#### [SHORT PROBLEM]
Below are entries. Copy exactly the lines running from the line that holds "Continue the Blender" to the line that holds "window corner', cat='cable')", with both ends included.

· · ·

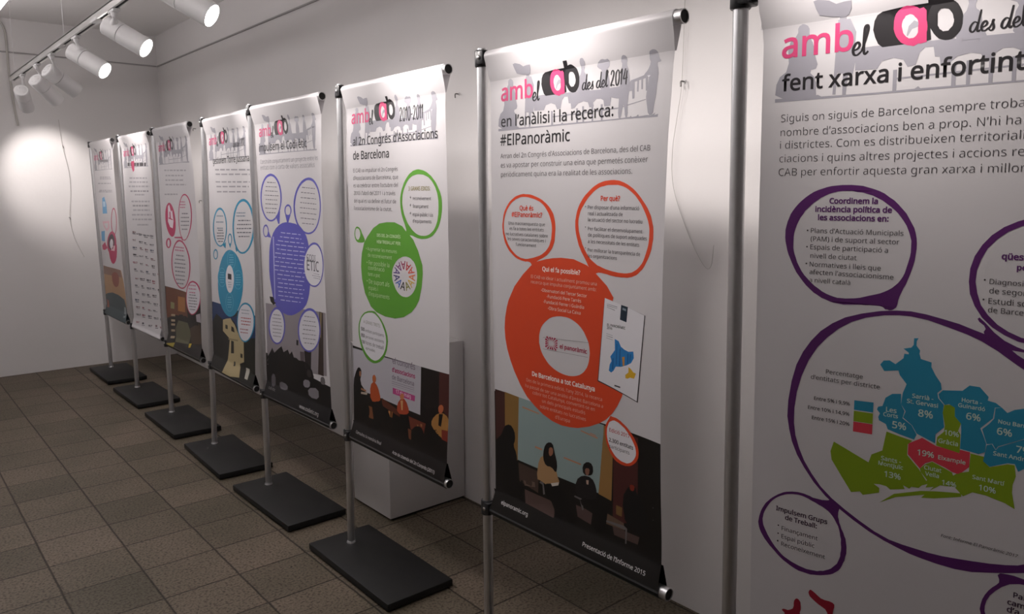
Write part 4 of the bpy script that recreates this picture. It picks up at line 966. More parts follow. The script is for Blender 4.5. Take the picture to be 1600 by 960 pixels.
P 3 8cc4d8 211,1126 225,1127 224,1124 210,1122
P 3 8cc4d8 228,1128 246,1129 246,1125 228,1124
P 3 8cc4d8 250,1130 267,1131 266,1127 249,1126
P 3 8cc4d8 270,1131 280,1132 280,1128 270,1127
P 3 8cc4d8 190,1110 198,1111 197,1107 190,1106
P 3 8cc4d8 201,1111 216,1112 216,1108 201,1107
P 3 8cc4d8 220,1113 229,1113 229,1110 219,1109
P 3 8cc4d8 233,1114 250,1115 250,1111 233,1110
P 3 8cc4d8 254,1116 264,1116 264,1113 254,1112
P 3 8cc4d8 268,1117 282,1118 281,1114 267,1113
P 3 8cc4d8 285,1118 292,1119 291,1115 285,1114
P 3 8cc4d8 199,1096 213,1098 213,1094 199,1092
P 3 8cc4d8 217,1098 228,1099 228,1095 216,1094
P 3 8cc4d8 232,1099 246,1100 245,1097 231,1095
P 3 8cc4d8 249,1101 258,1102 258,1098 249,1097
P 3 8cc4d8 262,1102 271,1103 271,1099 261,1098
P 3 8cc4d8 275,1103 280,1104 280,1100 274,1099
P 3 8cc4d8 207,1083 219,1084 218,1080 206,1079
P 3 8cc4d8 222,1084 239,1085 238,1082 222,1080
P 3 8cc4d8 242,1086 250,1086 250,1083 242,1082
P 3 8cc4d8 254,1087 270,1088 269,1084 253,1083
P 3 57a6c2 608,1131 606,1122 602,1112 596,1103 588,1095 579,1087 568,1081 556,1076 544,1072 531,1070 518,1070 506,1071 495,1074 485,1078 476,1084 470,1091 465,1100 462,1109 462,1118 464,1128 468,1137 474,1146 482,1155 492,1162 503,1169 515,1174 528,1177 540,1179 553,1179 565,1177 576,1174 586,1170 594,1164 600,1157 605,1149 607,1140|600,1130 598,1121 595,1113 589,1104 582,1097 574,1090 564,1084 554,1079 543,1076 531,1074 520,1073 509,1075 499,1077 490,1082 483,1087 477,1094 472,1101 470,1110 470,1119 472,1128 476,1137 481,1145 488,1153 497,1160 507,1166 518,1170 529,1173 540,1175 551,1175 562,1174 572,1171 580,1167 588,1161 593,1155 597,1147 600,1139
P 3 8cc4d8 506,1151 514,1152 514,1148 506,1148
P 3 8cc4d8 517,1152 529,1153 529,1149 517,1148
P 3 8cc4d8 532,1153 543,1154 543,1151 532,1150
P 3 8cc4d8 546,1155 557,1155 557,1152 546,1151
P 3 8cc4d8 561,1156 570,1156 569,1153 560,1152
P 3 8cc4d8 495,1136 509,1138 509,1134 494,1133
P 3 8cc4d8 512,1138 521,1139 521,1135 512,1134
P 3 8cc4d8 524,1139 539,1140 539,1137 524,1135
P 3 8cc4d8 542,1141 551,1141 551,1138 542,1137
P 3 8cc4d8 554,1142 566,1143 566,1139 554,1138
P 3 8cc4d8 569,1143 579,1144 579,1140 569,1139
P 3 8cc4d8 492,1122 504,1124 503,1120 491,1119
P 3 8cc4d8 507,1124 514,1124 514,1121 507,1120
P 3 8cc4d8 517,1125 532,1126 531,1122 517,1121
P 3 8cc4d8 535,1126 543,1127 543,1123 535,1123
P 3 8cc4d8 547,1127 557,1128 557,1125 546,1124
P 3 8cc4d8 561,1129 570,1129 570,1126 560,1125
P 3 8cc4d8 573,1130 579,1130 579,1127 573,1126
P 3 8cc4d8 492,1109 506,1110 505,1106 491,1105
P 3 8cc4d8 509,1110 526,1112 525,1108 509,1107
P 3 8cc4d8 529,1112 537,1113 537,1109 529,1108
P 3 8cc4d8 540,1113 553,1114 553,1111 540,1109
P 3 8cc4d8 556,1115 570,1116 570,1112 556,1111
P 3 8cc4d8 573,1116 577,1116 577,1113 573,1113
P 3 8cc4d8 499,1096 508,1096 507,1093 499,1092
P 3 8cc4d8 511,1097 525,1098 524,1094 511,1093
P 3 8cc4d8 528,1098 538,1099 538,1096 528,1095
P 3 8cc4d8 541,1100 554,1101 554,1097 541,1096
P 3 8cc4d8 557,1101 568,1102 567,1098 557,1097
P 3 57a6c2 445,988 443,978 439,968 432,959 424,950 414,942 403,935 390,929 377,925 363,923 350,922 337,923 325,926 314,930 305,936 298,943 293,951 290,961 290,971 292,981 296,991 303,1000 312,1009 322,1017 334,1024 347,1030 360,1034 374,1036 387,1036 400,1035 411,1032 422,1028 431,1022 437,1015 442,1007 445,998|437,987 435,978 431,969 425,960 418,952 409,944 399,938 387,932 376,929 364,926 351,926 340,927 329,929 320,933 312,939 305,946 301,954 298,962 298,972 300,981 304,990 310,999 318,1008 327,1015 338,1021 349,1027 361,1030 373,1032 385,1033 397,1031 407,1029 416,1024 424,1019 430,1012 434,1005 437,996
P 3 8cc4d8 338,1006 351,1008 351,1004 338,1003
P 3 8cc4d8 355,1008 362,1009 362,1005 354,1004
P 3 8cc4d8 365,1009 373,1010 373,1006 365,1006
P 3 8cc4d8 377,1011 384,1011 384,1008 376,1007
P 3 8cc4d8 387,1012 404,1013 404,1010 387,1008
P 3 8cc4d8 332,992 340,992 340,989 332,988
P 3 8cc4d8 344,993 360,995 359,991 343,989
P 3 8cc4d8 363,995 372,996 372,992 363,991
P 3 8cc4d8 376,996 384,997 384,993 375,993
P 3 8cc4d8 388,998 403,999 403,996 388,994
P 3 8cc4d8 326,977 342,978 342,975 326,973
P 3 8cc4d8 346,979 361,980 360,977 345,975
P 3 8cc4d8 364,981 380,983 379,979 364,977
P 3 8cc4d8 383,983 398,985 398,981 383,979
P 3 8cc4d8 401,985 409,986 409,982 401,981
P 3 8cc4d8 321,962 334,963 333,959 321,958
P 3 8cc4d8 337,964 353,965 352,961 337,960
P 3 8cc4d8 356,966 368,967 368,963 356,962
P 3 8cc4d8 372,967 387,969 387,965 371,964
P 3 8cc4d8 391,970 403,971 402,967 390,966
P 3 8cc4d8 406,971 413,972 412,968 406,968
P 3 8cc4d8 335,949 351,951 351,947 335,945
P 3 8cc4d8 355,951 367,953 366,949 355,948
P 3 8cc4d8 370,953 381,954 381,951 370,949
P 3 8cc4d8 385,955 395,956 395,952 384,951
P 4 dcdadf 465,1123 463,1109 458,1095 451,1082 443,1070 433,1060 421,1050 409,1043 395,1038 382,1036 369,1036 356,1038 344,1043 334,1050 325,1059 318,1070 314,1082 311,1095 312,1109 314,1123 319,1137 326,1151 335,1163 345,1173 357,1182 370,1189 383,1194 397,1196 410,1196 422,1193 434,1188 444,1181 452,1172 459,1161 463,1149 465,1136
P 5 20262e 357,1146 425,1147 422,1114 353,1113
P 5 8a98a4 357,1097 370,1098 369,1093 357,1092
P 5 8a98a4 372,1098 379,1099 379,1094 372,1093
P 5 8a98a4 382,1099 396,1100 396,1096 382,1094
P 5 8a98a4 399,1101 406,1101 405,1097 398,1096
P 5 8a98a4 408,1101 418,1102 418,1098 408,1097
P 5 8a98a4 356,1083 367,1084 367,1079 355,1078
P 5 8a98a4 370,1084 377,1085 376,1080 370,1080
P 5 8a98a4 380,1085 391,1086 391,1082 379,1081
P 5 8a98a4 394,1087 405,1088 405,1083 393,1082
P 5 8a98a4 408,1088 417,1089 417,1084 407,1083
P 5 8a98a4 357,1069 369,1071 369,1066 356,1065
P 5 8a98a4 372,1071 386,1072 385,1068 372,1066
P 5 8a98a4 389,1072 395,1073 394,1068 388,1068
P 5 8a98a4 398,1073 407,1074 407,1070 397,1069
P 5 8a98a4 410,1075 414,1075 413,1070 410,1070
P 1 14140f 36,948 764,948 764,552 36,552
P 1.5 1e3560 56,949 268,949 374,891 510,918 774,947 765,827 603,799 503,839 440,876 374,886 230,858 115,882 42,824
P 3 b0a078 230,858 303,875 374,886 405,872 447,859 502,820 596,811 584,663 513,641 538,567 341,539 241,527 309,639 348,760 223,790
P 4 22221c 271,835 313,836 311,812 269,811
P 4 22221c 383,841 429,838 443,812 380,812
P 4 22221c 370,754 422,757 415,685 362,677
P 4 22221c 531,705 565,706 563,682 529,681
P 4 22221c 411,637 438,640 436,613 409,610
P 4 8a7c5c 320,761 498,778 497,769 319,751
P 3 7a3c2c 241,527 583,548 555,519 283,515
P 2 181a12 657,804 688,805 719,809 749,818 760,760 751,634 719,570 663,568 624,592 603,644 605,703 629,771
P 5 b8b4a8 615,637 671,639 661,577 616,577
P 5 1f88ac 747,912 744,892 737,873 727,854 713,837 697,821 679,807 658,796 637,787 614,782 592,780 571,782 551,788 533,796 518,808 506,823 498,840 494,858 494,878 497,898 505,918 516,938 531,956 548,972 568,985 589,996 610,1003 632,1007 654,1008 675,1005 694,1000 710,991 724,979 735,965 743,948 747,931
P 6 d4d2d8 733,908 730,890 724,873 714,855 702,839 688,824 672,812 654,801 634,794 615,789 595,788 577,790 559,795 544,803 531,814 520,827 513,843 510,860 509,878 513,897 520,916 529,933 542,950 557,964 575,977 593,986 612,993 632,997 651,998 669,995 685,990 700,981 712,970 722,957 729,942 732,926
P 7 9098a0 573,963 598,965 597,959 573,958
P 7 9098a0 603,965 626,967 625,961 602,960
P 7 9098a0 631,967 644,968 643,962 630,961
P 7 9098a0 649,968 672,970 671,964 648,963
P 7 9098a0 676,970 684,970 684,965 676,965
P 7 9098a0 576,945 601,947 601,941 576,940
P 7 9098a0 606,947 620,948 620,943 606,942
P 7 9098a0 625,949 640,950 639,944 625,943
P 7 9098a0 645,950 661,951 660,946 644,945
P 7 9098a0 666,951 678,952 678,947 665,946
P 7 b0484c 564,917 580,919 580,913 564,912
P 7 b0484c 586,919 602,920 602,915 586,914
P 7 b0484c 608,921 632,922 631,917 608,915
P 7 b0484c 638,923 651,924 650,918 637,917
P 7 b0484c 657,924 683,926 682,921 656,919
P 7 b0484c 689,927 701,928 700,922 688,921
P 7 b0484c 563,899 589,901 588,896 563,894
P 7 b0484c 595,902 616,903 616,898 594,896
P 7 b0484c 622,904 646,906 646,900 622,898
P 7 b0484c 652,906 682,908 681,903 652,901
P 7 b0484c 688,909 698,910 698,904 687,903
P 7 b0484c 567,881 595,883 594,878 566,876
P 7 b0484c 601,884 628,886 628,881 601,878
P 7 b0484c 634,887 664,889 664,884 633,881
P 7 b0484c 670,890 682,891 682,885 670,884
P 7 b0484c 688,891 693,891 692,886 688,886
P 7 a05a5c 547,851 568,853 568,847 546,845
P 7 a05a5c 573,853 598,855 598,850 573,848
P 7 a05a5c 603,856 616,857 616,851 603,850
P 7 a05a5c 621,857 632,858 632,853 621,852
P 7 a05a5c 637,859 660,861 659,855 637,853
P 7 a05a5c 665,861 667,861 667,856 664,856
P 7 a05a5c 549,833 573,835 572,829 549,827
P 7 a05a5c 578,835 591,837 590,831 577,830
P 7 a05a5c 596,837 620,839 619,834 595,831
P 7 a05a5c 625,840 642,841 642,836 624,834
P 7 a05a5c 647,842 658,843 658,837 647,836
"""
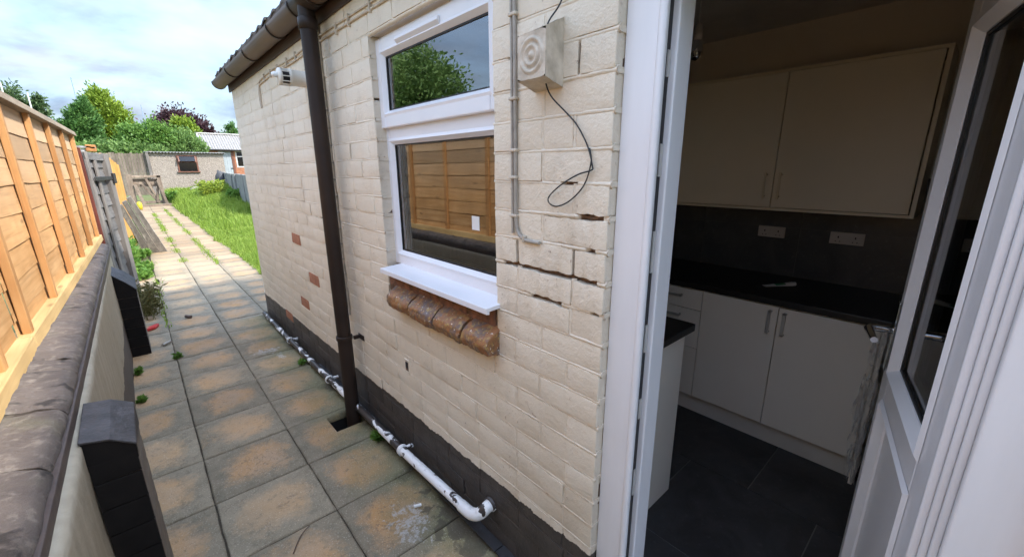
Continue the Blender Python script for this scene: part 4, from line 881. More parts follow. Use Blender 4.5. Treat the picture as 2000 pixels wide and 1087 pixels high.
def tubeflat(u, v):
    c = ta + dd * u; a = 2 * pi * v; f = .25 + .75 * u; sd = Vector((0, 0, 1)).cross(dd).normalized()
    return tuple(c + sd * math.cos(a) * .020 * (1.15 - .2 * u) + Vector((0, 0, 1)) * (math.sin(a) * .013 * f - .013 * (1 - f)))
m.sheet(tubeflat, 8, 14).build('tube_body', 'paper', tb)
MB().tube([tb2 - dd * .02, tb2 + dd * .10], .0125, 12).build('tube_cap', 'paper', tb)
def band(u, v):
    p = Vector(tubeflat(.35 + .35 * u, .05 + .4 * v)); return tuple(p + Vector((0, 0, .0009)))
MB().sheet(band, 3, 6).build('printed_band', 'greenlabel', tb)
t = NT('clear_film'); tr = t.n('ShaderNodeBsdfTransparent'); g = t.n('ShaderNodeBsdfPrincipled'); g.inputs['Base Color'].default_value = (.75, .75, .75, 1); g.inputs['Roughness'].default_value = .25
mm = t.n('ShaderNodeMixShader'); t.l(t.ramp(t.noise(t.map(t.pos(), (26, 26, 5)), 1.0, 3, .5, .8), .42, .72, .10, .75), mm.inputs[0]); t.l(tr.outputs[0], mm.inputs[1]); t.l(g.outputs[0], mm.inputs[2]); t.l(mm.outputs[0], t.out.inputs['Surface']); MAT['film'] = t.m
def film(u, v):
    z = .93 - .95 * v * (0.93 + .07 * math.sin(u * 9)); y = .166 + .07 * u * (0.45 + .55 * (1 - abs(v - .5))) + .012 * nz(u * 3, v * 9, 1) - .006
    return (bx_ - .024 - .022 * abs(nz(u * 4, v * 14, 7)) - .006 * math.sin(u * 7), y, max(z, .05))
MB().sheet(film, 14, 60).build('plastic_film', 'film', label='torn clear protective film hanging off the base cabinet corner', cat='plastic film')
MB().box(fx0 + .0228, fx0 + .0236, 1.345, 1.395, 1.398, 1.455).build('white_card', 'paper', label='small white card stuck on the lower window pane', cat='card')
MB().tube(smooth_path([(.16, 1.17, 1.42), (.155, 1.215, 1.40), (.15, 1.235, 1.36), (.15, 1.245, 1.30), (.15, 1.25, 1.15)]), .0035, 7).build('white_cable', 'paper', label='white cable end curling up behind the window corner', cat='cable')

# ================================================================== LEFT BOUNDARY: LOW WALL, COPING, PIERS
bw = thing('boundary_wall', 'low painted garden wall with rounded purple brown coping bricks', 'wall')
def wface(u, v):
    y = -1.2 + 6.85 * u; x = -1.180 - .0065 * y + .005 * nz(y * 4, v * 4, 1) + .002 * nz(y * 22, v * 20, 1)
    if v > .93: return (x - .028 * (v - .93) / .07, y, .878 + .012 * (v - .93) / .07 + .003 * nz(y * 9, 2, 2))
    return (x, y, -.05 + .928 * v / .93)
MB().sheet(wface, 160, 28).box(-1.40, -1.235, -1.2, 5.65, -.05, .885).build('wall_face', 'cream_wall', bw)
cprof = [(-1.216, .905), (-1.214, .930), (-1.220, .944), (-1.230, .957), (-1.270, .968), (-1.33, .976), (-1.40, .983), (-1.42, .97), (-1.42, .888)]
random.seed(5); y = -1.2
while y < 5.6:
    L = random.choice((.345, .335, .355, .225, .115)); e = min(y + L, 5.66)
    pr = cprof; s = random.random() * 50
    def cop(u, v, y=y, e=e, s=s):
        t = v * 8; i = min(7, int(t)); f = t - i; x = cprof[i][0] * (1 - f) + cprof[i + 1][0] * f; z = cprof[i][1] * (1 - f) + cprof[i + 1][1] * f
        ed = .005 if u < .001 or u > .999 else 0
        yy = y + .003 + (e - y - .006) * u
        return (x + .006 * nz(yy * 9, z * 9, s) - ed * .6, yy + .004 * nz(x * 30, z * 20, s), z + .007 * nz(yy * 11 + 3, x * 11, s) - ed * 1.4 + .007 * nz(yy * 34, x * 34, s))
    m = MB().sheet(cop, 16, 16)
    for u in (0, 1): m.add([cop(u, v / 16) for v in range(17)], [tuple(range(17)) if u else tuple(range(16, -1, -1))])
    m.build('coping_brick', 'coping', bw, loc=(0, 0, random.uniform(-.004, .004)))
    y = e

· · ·

#### [OUTPUT OF THE TASK]
Continue the Blender Python script for this scene: part 4, from line 881. More parts follow. Use Blender 4.5. Treat the picture as 2000 pixels wide and 1087 pixels high.
def tubeflat(u, v):
    c = ta + dd * u; a = 2 * pi * v; f = .25 + .75 * u; sd = Vector((0, 0, 1)).cross(dd).normalized()
    return tuple(c + sd * math.cos(a) * .020 * (1.15 - .2 * u) + Vector((0, 0, 1)) * (math.sin(a) * .013 * f - .013 * (1 - f)))
m.sheet(tubeflat, 8, 14).build('tube_body', 'paper', tb)
MB().tube([tb2 - dd * .02, tb2 + dd * .10], .0125, 12).build('tube_cap', 'paper', tb)
def band(u, v):
    p = Vector(tubeflat(.35 + .35 * u, .05 + .4 * v)); return tuple(p + Vector((0, 0, .0009)))
MB().sheet(band, 3, 6).build('printed_band', 'greenlabel', tb)
t = NT('clear_film'); tr = t.n('ShaderNodeBsdfTransparent'); g = t.n('ShaderNodeBsdfPrincipled'); g.inputs['Base Color'].default_value = (.75, .75, .75, 1); g.inputs['Roughness'].default_value = .25
mm = t.n('ShaderNodeMixShader'); t.l(t.ramp(t.noise(t.map(t.pos(), (26, 26, 5)), 1.0, 3, .5, .8), .42, .72, .10, .75), mm.inputs[0]); t.l(tr.outputs[0], mm.inputs[1]); t.l(g.outputs[0], mm.inputs[2]); t.l(mm.outputs[0], t.out.inputs['Surface']); MAT['film'] = t.m
def film(u, v):
    z = .93 - .95 * v * (0.93 + .07 * math.sin(u * 9)); y = .166 + .07 * u * (0.45 + .55 * (1 - abs(v - .5))) + .012 * nz(u * 3, v * 9, 1) - .006
    return (bx_ - .024 - .022 * abs(nz(u * 4, v * 14, 7)) - .006 * math.sin(u * 7), y, max(z, .05))
MB().sheet(film, 14, 60).build('plastic_film', 'film', label='torn clear protective film hanging off the base cabinet corner', cat='plastic film')
MB().box(fx0 + .0228, fx0 + .0236, 1.345, 1.395, 1.398, 1.455).build('white_card', 'paper', label='small white card stuck on the lower window pane', cat='card')
MB().tube(smooth_path([(.16, 1.17, 1.42), (.155, 1.215, 1.40), (.15, 1.235, 1.36), (.15, 1.245, 1.30), (.15, 1.25, 1.15)]), .0035, 7).build('white_cable', 'paper', label='white cable end curling up behind the window corner', cat='cable')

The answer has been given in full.